The New Patriotic Party (NPP) government has reverted the name of the seat of government from Flagstaff House to Jubilee House.
This time round, the government appears to have settled the debate by picking Jubilee House and gazetting it.
Leadership of the opposition National Democratic Congress (NDC), which prefers to call the place Flagstaff House, has criticized the move by President Nana Addo Dankwa Akufo-Addo and his government and has promised to change the name again when the party returns to power.
However, it is unclear how that is going to be done as the Jubilee House has now been gazatted.
A statement issued in Accra and signed by President Akufo-Addo on March 29, 2018, gave the historical background of the seat of government and said the name had never been “Flagstaff House.”
He said in recognition and celebration of Ghana’s Golden Jubilee anniversary in 2007, a Presidential Palace was built to serve as seat of the presidency by President J.A. Kufuor and the official name designated by him was Jubilee House.
According to the president, prior to the construction of the Jubilee House, most of Ghana’s national leaders lived and worked at the Christianborg Castle at Osu, Accra, and also said that Ghana’s first President Osagyefo Dr. Kwame Nkrumah moved to the Flagstaff House and stayed there throughout his presidency.
The statement indicated that until Dr. Nkrumah moved there, the Flagstaff House had been “the residence not only of the colonial military officer commanding the West African Frontier Force in the four British West African colonies of Ghana, Nigeria, Sierra Leone and Gambia, as was the case in other British colonies around the world, but also the residence of the commander of Ghana’s Armed Forces, immediately after independence.”
The statement said it was the overthrow of Dr.
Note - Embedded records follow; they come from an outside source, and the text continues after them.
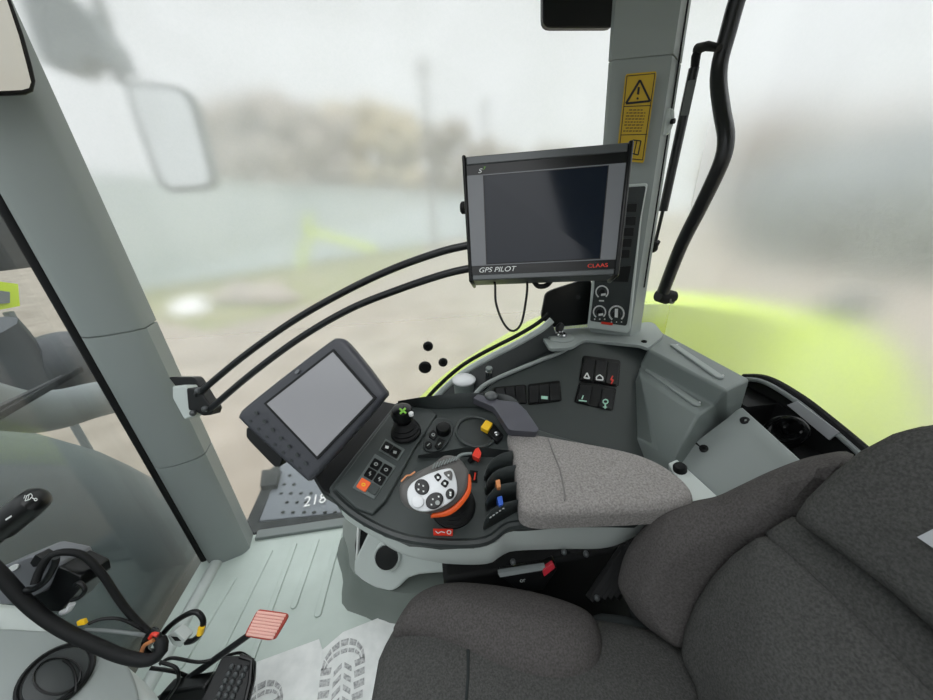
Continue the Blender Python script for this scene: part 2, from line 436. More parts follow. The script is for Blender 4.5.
# black windscreen seal beside the pillar
g0, g1 = Lb+V((-.008, .005, 0)), at_z(Lb, Lt, 1.76)+V((-.008, .005, 0))
struct(MB().tube([g0, g1], .014, 10).build('trim_3', 'rubber'))
# rear pillar
Bl0, Bl1 = P(590, 330, y=1.0), P(613, 0, y=1.0)
Br0, Br1 = P(630, 337, y=.93), P(681, 0, y=.95)
Bs0, Bs1 = P(640, 333, y=.965), P(691, 0, y=1.01)
PB = pl3(Bl0, Bl1, Br0)
bp_ = MB(); rr = []
zB = P(640, 57, y=.97).z
def b_ring(z, sh=0):
    l, r, s_ = at_z(Bl0, Bl1, z), at_z(Br0, Br1, z), at_z(Bs0, Bs1, z)
    ctr = (l+r+s_)/3
    pts = [l, l+(r-l)*.03+V((0, -.006, 0)), l+(r-l)*.93, r, r+(s_-r)*.12, s_, s_+V((-.01, .05, 0)), l+V((.05, .05, 0))]
    return [p+(ctr-p).normalized()*sh for p in pts]
for z in (.70, zB-.0035): rr.append(b_ring(z))
rr += [b_ring(zB-.003, .005), b_ring(zB, .005), b_ring(zB+.0005, -.001), b_ring(1.79, -.001)]
rpil = struct(bp_.loft(rr).build('pillar', 'trim', sharp=30), 'grey rear pillar behind the tall positioning monitor')
ln = MB()
ln.tube([at_z(Br0, Br1, z).lerp(at_z(Bs0, Bs1, z), .55)+V((.002, -.003, 0)) for z in (1.62, 1.5, 1.3, 1.1, .9)], .0022, 6)
ln.build('seam', 'rubber', rpil)
cl = MB(); c = P(670, 122, y=.955)
cl.pillow([c+V((a, 0, b)) for a, b in ((-.012, -.026), (.006, -.026), (.012, 0), (.008, .026), (-.008, .026))], (.5, -.85, 0), .004, .005, .014)
cl.cyl(c+V((0, -.004, 0)), c+V((.004, -.012, 0)), .006, m=1)
cl.build('coat_clip', ['trim_light', 'rubber'], rpil)

# ================================================================== OUTSIDE
struct(MB().aabb((-60, -30, -1.6), (60, 120, -1.5)).build('ground', 'ground'))
g = MB(); G = PP([(60, 300), (210, 330), (330, 300), (420, 260), (430, 236), (300, 228), (150, 240), (40, 262)], z=-1.49)
g.prism(G, (0, 0, -.02)); tag(g.build('grass', 'grass'), 'band of patchy grass across the yard behind the bent bars', 'grass', kind='stuff')
def at_dist(u, v, y): return P(u, v, y=y)
# long low pale shed running away to the right
a0, a1 = P(20, 262, z=-1.5), P(468, 226, z=-1.5)
def shed():
    y0, y1 = 14.0, 34.0
    lo0, hi0, lo1, hi1 = P(60, 262, y=y0), P(60, 176, y=y0), P(470, 216, y=y1), P(470, 196, y=y1)
    for p in (lo0, lo1): p.z = -1.5
    back = V((0, 6, 0)); m = MB()
    m.prism([lo0, lo1, hi1, hi0], back)
    r = thing('shed', 'long low pale blue shed receding across the misty yard', 'shed', lo0)
    m.build('wall', 'shed', r)
    MB().prism([hi0+V((-.2, -.3, 0)), hi1+V((.2, -.3, 0)), hi1+V((.2, 6, .15)), hi0+V((-.2, 6, .15))], (0, 0, .12)).build('roof', 'shed', r)
shed()
def bush(name, px, y, lab, material='leaf', cat='bush', seed=1, n=150, sz=.9):
    """hedge mass: leafy clumps filling an outline"""
    rnd = random.Random(seed); us = [a for a, b in px]; m = MB()
    top = sorted(px)
    def ytop(u):
        for (a, b), (c, d) in zip(top, top[1:]):
            if a <= u <= c: return b+(d-b)*(u-a)/max(1e-6, c-a)
        return top[-1][1]
    for i in range(n):
        u = rnd.uniform(min(us), max(us)); yy = y+rnd.uniform(0, 3)
        zt = P(u, ytop(u), y=yy).z; x = P(u, 200, y=yy).x
        z = -1.5+(zt+1.5-.3)*rnd.random()**.6
        r = sz*rnd.uniform(.5, 1)
        c = V((x, yy, min(z, zt-r*.5)))
        rings = []
        ph = rnd.uniform(0, 6)
        for j in range(1, 6):
            a = math.pi*j/6
            rings.append([c+V((math.sin(a)*math.cos(t), math.sin(a)*math.sin(t), -math.cos(a)))*r*(1+.22*math.sin(3*t+ph+j)) for t in [2*math.pi*q/9 for q in range(9)]])
        m.loft(rings)
    return tag(m.build(name, material, sharp=20), lab, cat, kind='stuff')
bush('hedge', [(205, 128), (240, 104), (290, 100), (330, 112), (350, 120)], 36, 'grey brown hedge far behind the shed, near the exterior mirror', seed=2, n=160, sz=1.5)
bush('hedge', [(335, 112), (372, 100), (400, 108), (418, 118)], 43, 'straw coloured hedge left of the utility pole', 'tan_out', seed=3, n=70, sz=1.5)
bush('hedge', [(424, 112), (460, 124), (490, 138), (520, 146), (580, 150), (620, 160)], 50, 'dark misty hedge between utility pole and monitor', seed=5, n=120, sz=1.5)
bush('hedge', [(300, 168), (360, 170), (440, 168), (510, 172)], 57, 'low grey hedge along the foot of the pole', seed=6, n=120, sz=1.4)
bush('hedge', [(700, 120), (760, 112), (850, 112), (950, 116), (1050, 112)], 30, 'grey hedge line beyond the misted rear window', seed=8, n=200, sz=1.5)
def pole(u, vt, vb, y, lab, r):
    t, b = P(u, vt, y=y), P(u, vb, y=y); b.x = t.x; b.z = -1.5; m = MB().tube([b, t], [r, r*.8], 10)
    m.tube([t+V((-.5, 0, -.4)), t+V((.5, 0, -.4))], r*.5, 6)
    tag(m.build('utility_pole', 'wood'), lab, 'pole')
pole(422, 58, 200, 20, 'tall grey utility pole in the middle of the side window', .13)
pole(485, 100, 200, 40, 'short distant utility pole just above the positioning monitor', .16)
m = MB()
m.tube(PP([(305, 230), (340, 240), (376, 250)], y=9), .07, 8)
m.tube(PP([(306, 229), (311, 214)], y=9), .06, 8)
m.tube(PP([(312, 232), (306, 250), (300, 270)], y=9), .06, 8)
m.tube(PP([(296, 258), (303, 240)], y=9), .03, 8)
tag(m.build('implement_frame', 'bright'), 'lime yellow bent bar frame lying on the grass', 'implement')
m = MB()
for q in range(7):
    c = P(178+q*4, 306+(q % 3)*5-q, z=-1.45); m.ball(c, .22+.1*(q % 2), sq=(1.2, 1, .7), n=8, k=6)
tag(m.build('rubble', 'rock'), 'patch of pale rubble on the ground outside the side window', 'rubble', kind='stuff')
m = MB()
for q in range(9):
    c = P(225+q*7, 300-(q % 4)*4, z=-1.4); m.ball(c, .3+.08*(q % 3), sq=(1.3, 1, .8), n=8, k=6)
tag(m.build('shrub', 'leaf', sharp=20), 'low grey shrubs beside the pale rubble', 'shrub', kind='stuff')
# rear mudguard
topx = [(405, 416), (420, 397), (432, 385), (446, 373), (464, 360), (484, 347), (530, 320), (600, 292), (660, 291), (700, 294), (750, 301), (820, 316), (866, 330), (900, 358), (925, 404), (950, 470)]
far = [P(u, v, y=1.32) for u, v in topx]; near = [P(u+2, v+13, y=1.12) for u, v in topx]
fd = MB(); low = [V((p.x, 1.12, -.7)) for p in near]; fo = [p+V((0, .5, -.45)) for p in far]
fd.loft([low, near, [a.lerp(b, .5)+V((0, 0, .012)) for a, b in zip(near, far)], far, fo], False, (False, False))
o = fd.build('mudguard', 'bright', sharp=70); tag(o, 'lime green rear mudguard arching outside the misted windows', 'mudguard')
so = o.modifiers.new('sheet', 'SOLIDIFY'); so.thickness = .012
m = MB(); m.ball(P(848, 308, y=1.5), .13, sq=(1.3, .6, .7)); m.tube([P(846, 312, y=1.5), P(846, 312, y=1.5)+V((0, .15, -.25))], .02, 8)
tag(m.build('marker_lamp', 'dark_out'), 'small dark lamp standing on the lime mudguard', 'lamp')
o = MB(); c = P(880, 205, x=4.5)
o.pillow([c+V((0, a, b)) for a, b in ((-1.5, -.5), (1.3, -.7), (1.9, .0), (1.4, .55), (0, .7), (-1.6, .6))], (-1, 0, 0), .3, .2, 1.2)
tag(o.build('trailer', 'greybar'), 'grey trailer body blurred beyond the rear window', 'trailer')
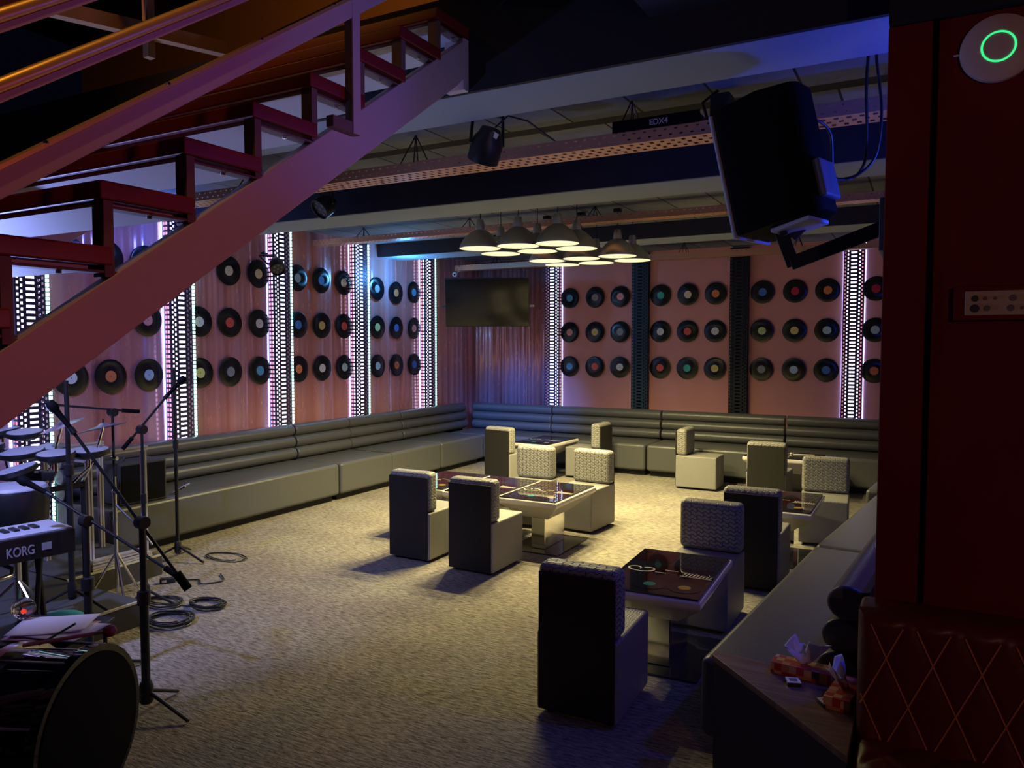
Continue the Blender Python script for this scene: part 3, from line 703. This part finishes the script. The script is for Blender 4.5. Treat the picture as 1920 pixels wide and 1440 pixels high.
cable([(-.43, 3.30, 2.56), (-.40, 3.36, 2.565), (-.365, 3.42, 2.52), (-.362, 3.5, 2.385), (-.33, 3.5, 2.355), (-.26, 3.5, 2.37), (-.20, 3.5, 2.44), (-.18, 3.45, 2.60), (-.20, 3.38, 2.80), (-.20, 3.34, 2.95)], 'black cable looping from the loudspeaker up to the ceiling by the red wall')
cable([(-.215, 3.33, 2.95), (-.235, 3.40, 2.72), (-.235, 3.5, 2.50), (-.25, 3.52, 2.40), (-.30, 3.52, 2.355), (-.38, 3.42, 2.345)], 'second thin black cable hanging beside the loudspeaker loop')

# ================================================================ RED WALL FITTINGS
t = thing('wireless_access_point', 'round white device with a glowing green ring high on the red wall', 'wifi device', (.168, 2.744, 2.545))
mxr = Matrix.Rotation(R(90), 4, 'X')
MB().lathe([(.092, 0), (.100, .008), (.098, .018), (.080, .027), (.040, .031), (0, .032)], 48, mx=mxr).build('housing', 'apwhite', t, smooth=True)
MB().lathe([(.040, .0305), (.0405, .0325), (.0455, .0318), (.046, .0300), (.040, .0305)], 48, mx=mxr).build('status_ring', 'apring', t, smooth=True)
MB().tube([(-.098, -.004, .0), (-.115, -.002, .0)], .003, 6).build('cable_stub', 'whiteprint', t)
t = thing('switch_panel', 'cream socket and switch plate in a red frame low on the red wall', 'switch', (.19, 2.744, 1.785))
B(-.118, .13, -.028, 0, -.052, .052).build('surround_frame', 'redwall', t, bevel=.003, seg=1)
B(-.088, .112, -.034, -.0285, -.037, .037).build('cover_plate', 'cream', t, bevel=.003, seg=2)
for i, (x, z, r) in enumerate(((-.062, .014, .010), (-.035, .014, .006), (-.010, .014, .005), (.035, .014, .010), (-.062, -.016, .013), (-.030, -.016, .009), (.030, -.016, .010), (.060, -.016, .005))):
    MB().lathe([(r, .034), (r * .9, .038), (0, .038)], 14, mx=Matrix.Translation((x, 0, z)) @ mxr).build('knob', 'black' if i in (0, 4) else 'brown', t)

# ================================================================ DIAMOND BENCH
t = thing('quilted_bench', 'dark red leather bench with diamond-quilted back against the red wall', 'bench', (-.165, 2.55, 0))
Wb, z0, z1 = 1.75, .40, .835; dw, dh = .125, .28
def dist(x, z):
    a = (x / dw + z / dh) % 1.0; b = (x / dw - z / dh) % 1.0
    return min(a, 1 - a), min(b, 1 - b)
nx, nz = 180, 64; vs = []; fs = []
for j in range(nz + 1):
    for i in range(nx + 1):
        x = Wb * i / nx; z = z0 + (z1 - z0) * j / nz
        a, b = dist(x - .02, z); e = min(1, x / .035, (z1 - z) / .035); p = .010 * (min(1, a * 4.5) * min(1, b * 4.5)) ** .55
        rim = (1 - (1 - max(e, 0)) ** 2) ** .5
        vs.append((x, .02 - p * min(1, e) - .02 * rim + .02 * (1 - rim), z))
for j in range(nz):
    for i in range(nx): a = j * (nx + 1) + i; fs.append((a, a + 1, a + nx + 2, a + nx + 1))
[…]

Nkrumah’s government that “the Flagstaff House was returned to the control of the Ghana’s Military, and Christianborg Castle became, again, the seat of government.”
President Akufo-Addo pointed out, “Jubilee House is the first Presidential Palace, built in independence Ghana, to serve expressly as the seat of the Presidency of Ghana. Flagstaff House is a separate property located on the premises of the Jubilee House; and there is no record evidencing the renaming of the seat of the Presidency as Flagstaff House by His Excellency Professor John Evans Atta Mills, the 3rd President of the 4th Republic, in purported exercise of his executive authority.”
The president said, “For historical and tourism purposes, Flagstaff House, which is situated on the premises of Jubilee House, be preserved and commemorated as the residence of the 1st President of Ghana.
“Therefore, in the exercise of the power conferred on the President under Article 58 of the Constitution, I, Nana Addo Dankwa Akufo-Addo, President of the Republic, give notice that the seat of the Presidency of Ghana shall, hereafter, be named, known and referred to as Jubilee House, and the property known as Flagstaff House, located on the premises of Jubilee House, shall be preserved and commemorated as such.”
Later, Director of Communications at the presidency, Eugene Arhin, insisted on radio that “there is no record anywhere evidencing the renaming of the Presidency by President Atta Mills.”